I will briefly touch on his introduction of this race factor before I respond to his idiotic interpretation of the state’s withdrawal of placements in the Stabroek News.
The two unions at UG have African leadership. They were exposing the role of Griffith and English. English is the TUC’s representative on the UG Council and currently works at the Critchlow Labour College at the TUC. In order to weaken the case of the unions and win societal support for Griffith and English, Lewis introduced me into the arena. Letter after letter in the KN and SN, he wrote that I was the hand behind the unions’ activities against Griffith.

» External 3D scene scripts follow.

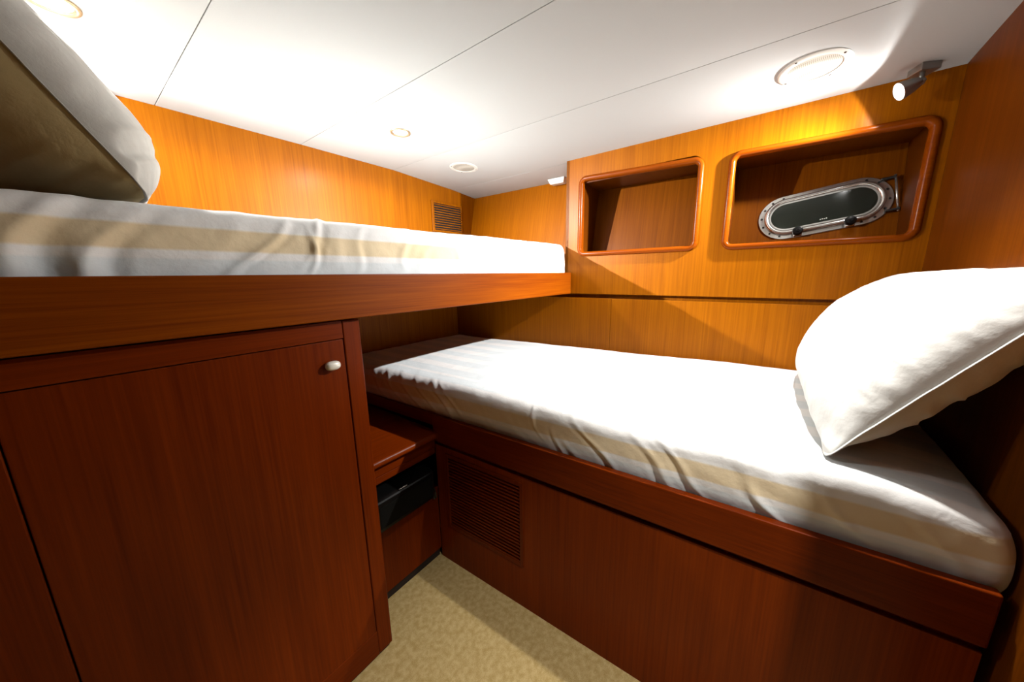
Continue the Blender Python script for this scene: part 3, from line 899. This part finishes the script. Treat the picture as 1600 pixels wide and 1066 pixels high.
def downlight(x, y, power, label, r=.046, size=170, col=(1, .96, .90), lo_=.35, n_=2, blend=.25):
    z = ceilz(x)
    t = thing('downlight', (x, y, z), label, 'ceiling light', 'recessed ceiling downlights')
    b = bmesh.new()
    lathe(b, [(r, -.0002), (r, -.003), (r * .96, -.005), (r * .82, -.0045), (r * .74, -.002), (r * .72, .0)], (x, y, z), (0, 0, 1), 48)
    autosmooth(obj('trim_ring', b, brass_m, t), 60)
    b = bmesh.new(); lathe(b, [(0, -.0022), (r * .5, -.0018), (r * .72, -.0006)], (x, y, z), (0, 0, 1), 40)
    obj('lamp_lens', b, bulb_m2, t, smooth=True)
    lamp_light('downlight_lamp', (x, y, z - .008), (0, 0, -1), power, size, blend, .014, col, t, lo_, n_)
    return t
downlight(0.090, 1.345, P_DOWN_BACK_LEFT, 'lit ceiling downlight above the left end of the upper bunk, cut by the frame')
downlight(1.000, 1.345, P_DOWN_BACK, 'small lit ceiling downlight above the middle of the upper bunk', r=.043)
downlight(1.090, -0.050, P_DOWN_AISLE, 'lit ceiling downlight above the lower bunk edge, outside the picture', r=.043, size=96, lo_=.02, n_=3, blend=.7)

downlight(0.450, -0.600, P_FILL_ENTRY, 'added fill light over the entry floor, outside the picture', r=.043, size=100, lo_=.1, n_=1, blend=.4)  # unseen fill added to brighten the bunk front, built like a downlight

def speaker(x, y, r, label):
    z = ceilz(x); sl = (ceilz(x + .05) - ceilz(x - .05)) / .1
    ax = Vector((sl, 0, -1)).normalized()
    c = Vector((x, y, z))
    t = thing('ceiling_speaker', c, label, 'ceiling speaker', 'round speakers in the ceiling')
    b = bmesh.new(); lathe(b, [(r, .0002), (r * .995, .0018), (r * .97, .0028), (r * .80, .0036), (r * .76, .0030), (r * .75, .0008)], c, ax, 64)
    fl = autosmooth(obj('bezel', b, white_pl, t), 50)
    gm = mat('speaker_grille', (.66, .62, .54), .5)
    nt = gm.node_tree; vo = nt.nodes.new('ShaderNodeTexVoronoi'); vo.inputs['Scale'].default_value = 230; vo.inputs['Randomness'].default_value = 0
    tc = nt.nodes.new('ShaderNodeTexCoord'); nt.links.new(tc.outputs['Object'], vo.inputs['Vector'])
    cr = nt.nodes.new('ShaderNodeValToRGB'); cr.color_ramp.elements[0].position = .26; cr.color_ramp.elements[0].color = (.10, .08, .05, 1)
    cr.color_ramp.elements[1].position = .42; cr.color_ramp.elements[1].color = (.47, .45, .40, 1)
    nt.links.new(vo.outputs['Distance'], cr.inputs[0]); nt.links.new(cr.outputs[0], nt.nodes['Principled BSDF'].inputs['Base Color'])
    b = bmesh.new(); lathe(b, [(r * .75, .0014), (r * .6, .0022), (r * .3, .0030), (0, .0034)], c, ax, 64)
    obj('grille', b, gm, t, smooth=True)
    a_, u_, v_ = frame_of(ax)
    for k in range(4):
        a = math.radians(35 + 90 * k); p = c + (u_ * math.cos(a) + v_ * math.sin(a)) * r * .885
        b = bmesh.new(); lathe(b, [(0, .0042), (.0030, .0040), (.0034, .0030)], p, ax, 12); obj('screw', b, dark_steel, fl)
speaker(1.487, -0.052, .088, 'round white ceiling speaker near the silver reading lamp')
speaker(1.492, 1.447, .080, 'round white ceiling speaker over the foot of the upper bunk')

def reading_lamp(base, face, axis, power, label, rot, size=168, lo_=.010, n_=6):
    z = ceilz(base[0]); base = Vector((base[0], base[1], z)); face = Vector(face); ax = Vector(axis).normalized()
    t = thing('reading_lamp', base, label, 'reading lamp', 'swivel reading lamps')
    b = bmesh.new(); box(b, base.x - .024, base.x + .024, base.y - .024, base.y + .024, z - .019, z + .002, .002)
    bmesh.ops.rotate(b, verts=b.verts[:], cent=base, matrix=Matrix.Rotation(math.radians(rot), 3, 'Z'))
    bp = obj('ceiling_mount', b, steel_m, t)
    b = bmesh.new(); lathe(b, [(0, .0262), (.003, .0258), (.0035, .024)], base + Vector((-.0, 0, -.010)), Matrix.Rotation(math.radians(rot), 3, 'Z') @ Vector((0, -1, 0)), 12)
    obj('set_screw', b, chrome_m, bp)
    j = base + Vector((-.008, .004, -.043))
    b = bmesh.new(); tube(b, [base + Vector((-.008, .004, -.017)), j], .0065, 14); obj('stem', b, steel_m, t, smooth=True)
    rear = face - ax * .040
    b = bmesh.new(); tube(b, [j + Vector((0, 0, .006)), j, (j + rear) / 2 + Vector((0, 0, -.004)), rear + ax * .006], .0075, 14)
    lathe(b, [(0, -.012), (.007, -.010), (.011, -.004), (.011, .004), (.007, .010), (0, .012)], j, (1, 0, 0), 18)
    obj('swivel_arm', b, steel_m, t, smooth=True)
    b = bmesh.new(); lathe(b, [(0, -.050), (.008, -.049), (.014, -.044), (.020, -.030), (.025, -.008), (.0262, .0), (.0245, .0005), (.023, -.004)], face, ax, 40)
    autosmooth(obj('lamp_head', b, steel_m, t), 50)
    b = bmesh.new(); lathe(b, [(.0232, -.003), (.012, .0005), (0, .0015)], face, ax, 32)
    obj('lamp_lens', b, bulb_m, t, smooth=True)
    lamp_light('reading_lamp_light', face + ax * .004, ax, power, size, .08, .010, (1, .98, .95), t, lo_, n_)
reading_lamp((1.662, -0.318), (1.6130, -0.265, 1.7758), (-0.206, 0.890, -0.407), P_READ_LOW,
             'silver swivel reading lamp, lit, on the ceiling over the lower pillow', 25, size=163)
reading_lamp((0.060, 1.740), (0.100, 1.700, 1.795), (0.85, -0.42, -0.30), P_READ_UP,
             'silver swivel reading lamp hidden behind the upper pillow', -20, lo_=.012, n_=14)

# small white fitting at the edge of the hull recess
bm = bmesh.new()
zc = ceilz(1.94)
hexa(bm, [(1.925, 1.04, zc - .030), (1.965, 1.04, zc - .030), (1.965, 1.13, zc - .030), (1.925, 1.13, zc - .030),
          (1.915, 1.03, zc), (1.972, 1.03, zc - .003), (1.972, 1.145, zc - .003), (1.915, 1.145, zc)])
finish(obj('ceiling_fitting', bm, white_pl, origin=(1.94, 1.09, zc)), 'small white box fitting on the ceiling above the foot of the upper bunk', 'ceiling fitting')
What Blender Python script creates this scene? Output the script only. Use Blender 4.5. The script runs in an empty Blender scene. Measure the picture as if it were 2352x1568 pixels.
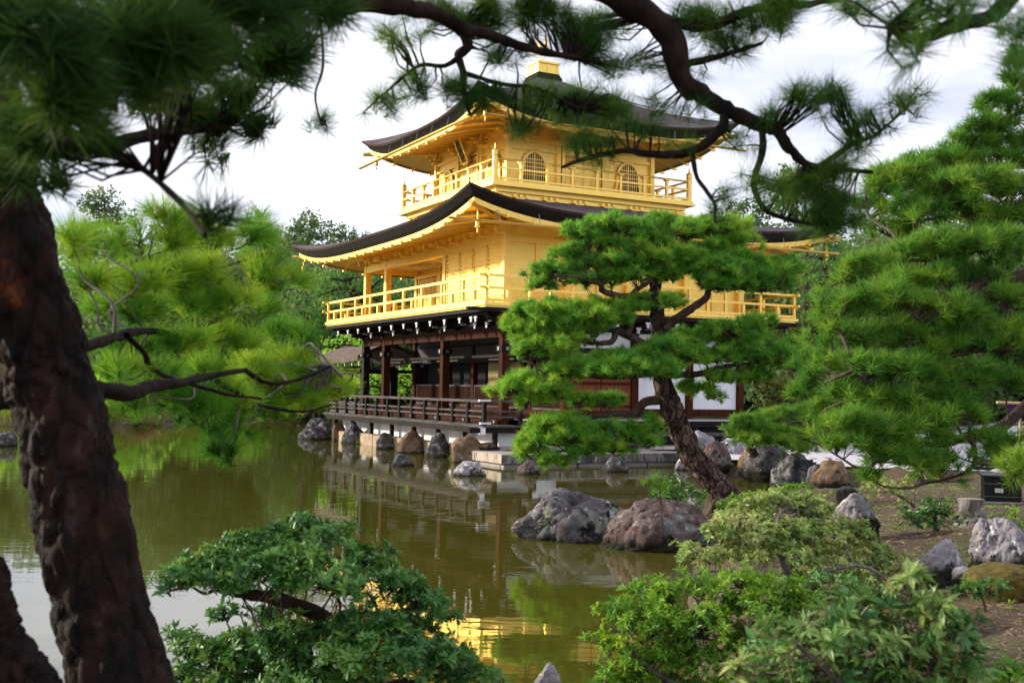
import bpy, bmesh, math, random
import numpy as np
from mathutils import Vector, Matrix, noise as mnoise
R = math.radians
rng = np.random.default_rng(7)
random.seed(7)
sc = bpy.context.scene
COL = sc.collection

# ------------------------------------------------------------------ camera
CAMH = 2.1
PITCH, ROLL = 2.35, 0.95
cd = bpy.data.cameras.new('camera'); cam = bpy.data.objects.new('camera', cd); COL.objects.link(cam)
cd.lens = 40.0; cd.sensor_width = 36.0; cd.clip_start = 0.05; cd.clip_end = 2000
cam.location = (0, 0, CAMH)
CM = Matrix.Rotation(R(90 + PITCH), 3, 'X') @ Matrix.Rotation(R(ROLL), 3, 'Z')
cam.rotation_euler = CM.to_euler()
cd.dof.use_dof = True; cd.dof.focus_distance = 25.0; cd.dof.aperture_fstop = 4.0
sc.camera = cam

# ------------------------------------------------------------------ sky and sun
SUN_AZ, SUN_EL = -76.0, 17.0        # degrees from the view axis, above the horizon
w = bpy.data.worlds.new('World'); sc.world = w; w.use_nodes = True
nt = w.node_tree; nt.nodes.clear()
def N(tree, t, **kw):
    n = tree.nodes.new(t)
    for k, v in kw.items(): setattr(n, k, v)
    return n
wo = N(nt, 'ShaderNodeOutputWorld'); bg = N(nt, 'ShaderNodeBackground')
sky = N(nt, 'ShaderNodeTexSky', sky_type='NISHITA', sun_disc=False)
sky.sun_elevation = R(SUN_EL); sky.sun_rotation = R(SUN_AZ); sky.altitude = 100
tc = N(nt, 'ShaderNodeTexCoord'); mp = N(nt, 'ShaderNodeMapping'); mp.inputs['Scale'].default_value = (1.2, 1.2, 4.0)
nz = N(nt, 'ShaderNodeTexNoise'); nz.inputs['Scale'].default_value = 2.8; nz.inputs['Detail'].default_value = 6; nz.inputs['Roughness'].default_value = .55
rp = N(nt, 'ShaderNodeValToRGB')
rp.color_ramp.elements[0].position = .36; rp.color_ramp.elements[0].color = (6.1, 6.4, 8.2, 1)
rp.color_ramp.elements[1].position = .62; rp.color_ramp.elements[1].color = (10.0, 10.0, 10.7, 1)
mx = N(nt, 'ShaderNodeMixRGB'); mx.inputs[0].default_value = .90
nt.links.new(tc.outputs['Generated'], mp.inputs[0]); nt.links.new(mp.outputs[0], nz.inputs['Vector'])
nt.links.new(nz.outputs['Fac'], rp.inputs[0]); nt.links.new(sky.outputs[0], mx.inputs[1]); nt.links.new(rp.outputs[0], mx.inputs[2])
nt.links.new(mx.outputs[0], bg.inputs[0]); bg.inputs[1].default_value = .107
nt.links.new(bg.outputs[0], wo.inputs[0])
sl = bpy.data.lights.new('sun', 'SUN'); so = bpy.data.objects.new('sun', sl); COL.objects.link(so)
sl.energy = 4.6; sl.angle = R(4.0); sl.color = (1.0, .90, .74)
sdir = Vector((math.sin(R(SUN_AZ)) * math.cos(R(SUN_EL)), math.cos(R(SUN_AZ)) * math.cos(R(SUN_EL)), math.sin(R(SUN_EL))))
so.rotation_euler = sdir.to_track_quat('Z', 'Y').to_euler(); so.location = sdir * 120
sc.view_settings.view_transform = 'Standard'; sc.view_settings.look = 'None'
sc.view_settings.exposure = 0.36; sc.view_settings.gamma = 1.0
sc.cycles.use_denoising = True
sc.cycles.max_bounces = 8; sc.cycles.transparent_max_bounces = 4

# ------------------------------------------------------------------ where things stand: a pixel of the 2352-wide view and a distance
FPX = 4550 * 2352 / 4096
def ray(px, py):
    return CM @ Vector(((px - 1176) / FPX, -(py - 784) / FPX, -1.0))
def at(px, py, d):
    r = ray(px, py); return Vector((0, 0, CAMH)) + r * (d / r.y)
def onz(px, py, z=0.0):
    r = ray(px, py); return Vector((0, 0, CAMH)) + r * ((z - CAMH) / r.z)
def pxm(n, d): return n * d / FPX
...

The object was to show government supporters that an East Indian guy was behind what Lewis referred to as “confusion” created by the unions. Once a political activist like me was listed as an instigator, then, Lewis felt the industrial justification of the unions would be weakened. It was a horrible depravity because I was as distant from the unions as the North and South poles and hardly knew their leadership. When the unions accused him of insulting them by introducing my fictional presence, he still persisted.
Now for the controversy over state advertisements in the Stabroek News. Lewis has a right to think that he is smart, a title we all have a right to. Whether that is believed by others is a different canvas. His entire letter about the issue is as nonsensical as his defence of the regime’s approach to the NCM. He clings foolishly to the fiction that the CCJ never gave a specific date for the holding of elections after a successful NCM. He stupidly omits the fact deliberately that a date is naturally contained in the constitution – three months after passage of the NCM. But let’s move on.
In his rush to embrace the untenable position of his newly won friends in the regime he wrote the following line – “the facts are in the public domain.” Which facts? Objective reality or the fictions in his head that he calls facts? Here are Lewis’ facts that do not exist. I quote him; “ i) The contract between the two parties was severed/put on hold by SN when it refused to publish any more ads until the outstanding debt was cleared; ii) The DPI in the intervening period took its business elsewhere; iii) When the debt was cleared the DPI was advised by SN it could resume the placement of ads, which is a return to the status quo; iv) The DPI to date, based on its (non)placement of ads in SN, has signalled a disinclination to renew the relationship on term(s) set solely by SN.”
Even a school boy can reason better than this. Briefly, the contract was not severed by SN. It was by the government which reneged on the contract by either inability or refusal to pay or delay in paying. Secondly, the government did not take its business elsewhere; it refused to continue to do business with SN. Finally, the shamelessness of this man. He wrote; “The DPI to date, based on its (non)placement of ads in SN, has signalled a disinclination to renew the relationship on term(s) set solely by SN.” Those terms are commonsensical. Only an asinine mind would not understand that in a business relationship, I supply, you pay. How can that be seen as terms set exclusively by the seller?